Şimdi büyüdüm anne oldum.. Benim de bir evladım var canımın taa içi, yüreğimin bir parçası.. Okula başladı ve bu hafta itibari ile okullu oldu gerçek anlamda. Bu sene anaokulunda yani hazırlık sınıfında. Özene bezene aldık eşyalarını çantasını ayakkabılarını. Büyük sevinçle yolladık okula ve gururlandık kızımız okula başladı artık büyüdü diye. Ve sevinçle karşıladık okuldan her geldiği akşam onu apartmanın önünde. Evet biz mutluyuz kızımız da mutlu. Ama mutlu olmayan çocuklar var mutlu olamayan okula gidemeyen, okullu olamayan çocuklar.. Pencereden okula giden çocukları izleyen, okulda kabul görmeyen ve sırf farklı olduğu için okula alınmayan çocuklar. Sınıf arkadaşları tarafından dışlanıyor adeta kovuluyorlar bu çocuklar.. Anlayışsız öğretmenler var ülkemde özel gereksinimli çocuklarla uğraşmayı zaman kaybı gibi gören.. Ve veliler var engelli veya özel gereksinimli çocuklardan kendi çocuklarına birşeyler bulaşacağını sanan bilinçsiz veliler.. Engel nedir peki? Sadece bedensel bir eksiklik mi? Özel gereksinimli çocuklar mı engelli yoksa anlayışsız bilinçsiz veliler ve öğretmenler mi?.. Özel gereksinimli bir çocuğun tek istediği kabul görmek ama bu neden bu kadar zor anlamıyorum..
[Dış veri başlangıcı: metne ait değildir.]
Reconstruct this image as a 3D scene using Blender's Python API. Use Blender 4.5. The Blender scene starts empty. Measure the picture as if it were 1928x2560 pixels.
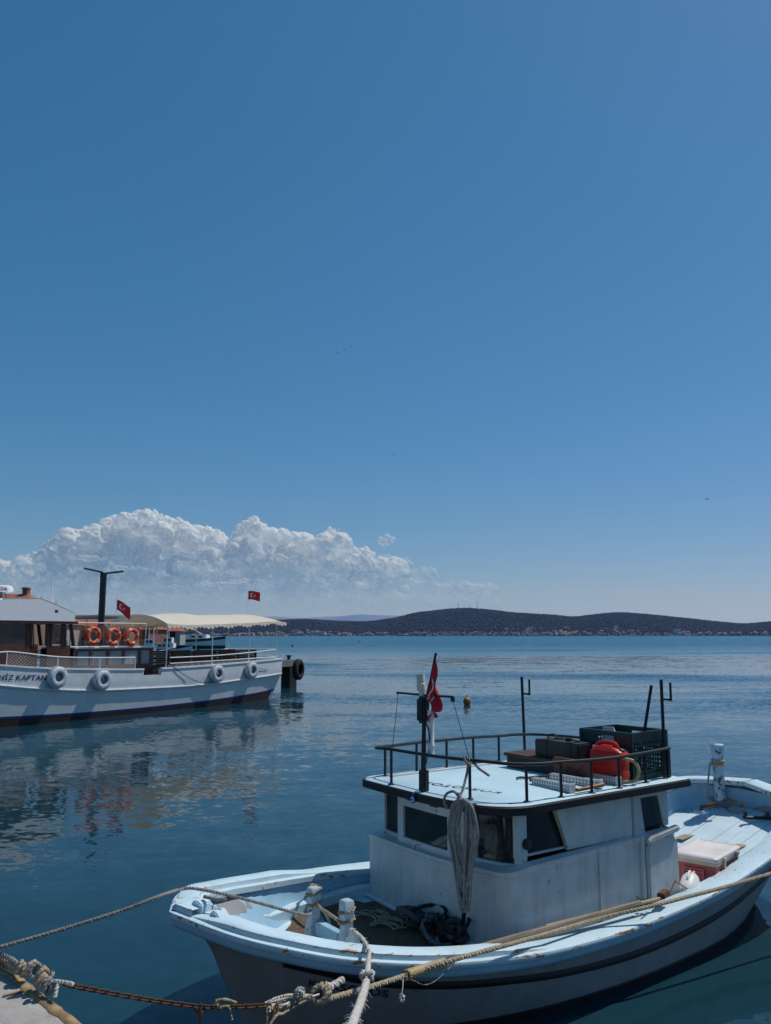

Bir insan düşünün hatta kadın yada erkek farketmez bu bahsettiğim kişinin yerine koyun kendinizi. Sevdiğiniz kişiyle tanışıyor ve evleniyorsunuz. Bir süre sonra bir bebek beklediğinizi öğreniyor ve mutlu oluyorsunuz. Hamileliğin belli bir döneminde bebekte birşeylerin ters gittiğini öğreniyorsunuz ve doktorunuz gebeliğin sonlandırılması konusunda ısrarcı fakat  evlat bu kıyılırmı canına deyip hamileliği sonlandırmıyorsunuz ve özel gereksinimli bir bebek dünyaya getiriyorsunuz. Yada tamamen yolunda giden bir hamilelik sonrası bebeğiniz sorunsuz şekilde dünyaya geliyor. Fakat zamanla birşeylerin yolunda gitmediğini farkediyorsunuz ve çocuğunuza özel gereksinimli olduğu konusunda bir teşhis konuyor. Ne mi yapıyorsunuz ? hayır efendim o kalabalığın karşısına çıkıpta engellileri aşağılayan kendini bilmez densiz adamın dediği gibi ölsün diye gözünün içine bakmıyorsunuz, ondan utanmıyorsunuz yada dışarıya çıkmaktan falan çekinmiyorsunuz. Tam tersine öyle bir bağrınıza basıyorsunuz ki evladınızı sizin dünyanız oluyor ve tüm dünya o evladın etrafında dönüyor. Çok özel emekler harcıyorsunuz evladınız için ve zaman geliyor kendi hayatınızdan vazgeçip o evladı hayatınız yapıyorsunuz. Ve karşılığında koşulsuzca en saf duygularla seviliyorsunuz. Sizin kendi dünyanız var siz ve evladınızdan ibaret. Evet çok farklı ve zor şeyler yaşıyorsunuz. Zaman geliyor elbette çok ağır geliyor herşey, ee nihayetinde insansınız. Ama ne isyan etmeye ne sorgulamaya vaktiniz var çünkü zaman kaybetmeden her anı verimli şekilde değerlendirmelisiniz ki evladınızın gelişimine ilerlemesine bir katkınız olsun. Durup düşünmeye zaman yok hemen yola koyulmak gerek. Diğer çocuklara göre daha yavaş daha geç de olsa birşeylerin temellerini atıp ilmek ilmek dokuyarak örüyorsunuz evladınızın hayatının temellerini ve siz evladınızı hayata hazırlamak için üstün çabalar sarfetmek zorunda kalıyorsunuz. Evladınız kıymetliniz gözünüzün bebeği canınızın taa en içi.. O sizin dünyanız..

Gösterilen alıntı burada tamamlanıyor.